4-я подгруппа детей с нормальным интеллектом воспитывалась в формально благополучных семьях, но во всех случаях в атмосфере гиперопеки, результатом которой являлось формирование завышенного уровня притязаний, эгоистических установок и других качеств, препятствующих нормальному взаимодействию со сверстниками. Первичной основой дезадаптации здесь, вероятнее всего, выступали личностно-характерологические особенности этих детей, вызывавшие их неприятие одноклассниками. Типичная реакция на такое неприятие – довольно быстрое формирование отрицательного отношения к атмосфере школьного обучения в целом и резкое снижение учебной мотивации, вслед за которыми происходила дестабилизация успеваемости (см. табл. № 5) с присоединением дезадаптивных форм поведения.
Поскольку основным объектом нашего исследования являлись дети с интеллектуальной недостаточностью и, прежде всего, с участием в ее генезе органических компонентов, то следует еще раз обратить внимание на 1-ю и 3-ю подгруппы, где эти компоненты достоверно присутствуют. Не имея возможности для объективной оценки их патогенетического вклада, можно лишь констатировать, что в 1-й подгруппе, где было выявлено явное преобладание негативных семейных влияний, степень нарушения психического развития детей во всех случаях достигала клинического уровня выраженности, нарушения школьной адаптации были наиболее грубыми, успеваемость – самой низкой.

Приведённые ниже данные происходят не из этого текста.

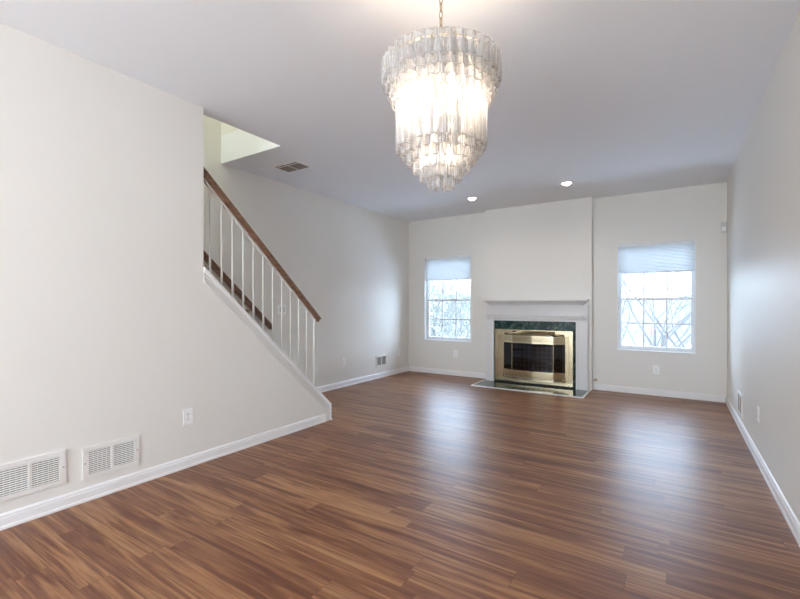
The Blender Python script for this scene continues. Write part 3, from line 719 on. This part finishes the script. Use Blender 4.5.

Таким образом, анализ особенностей нарушения социально-психической адаптации у учащихся массовой школы, несмотря на известное многообразие его вариантов, выявляет отчетливую зависимость как общей ее успешности, так и интеллектуального развития детей от характера как предшествующих, так и актуальных проблем семейной социализации ребенка. Роль интеллектуального фактора в успешности овладения учебной деятельностью, являющейся ведущей для психического развития детей данного возраста, не всегда является определяющей, а в межличностных отношениях не только не доминирует, но может иметь и второстепенное значение.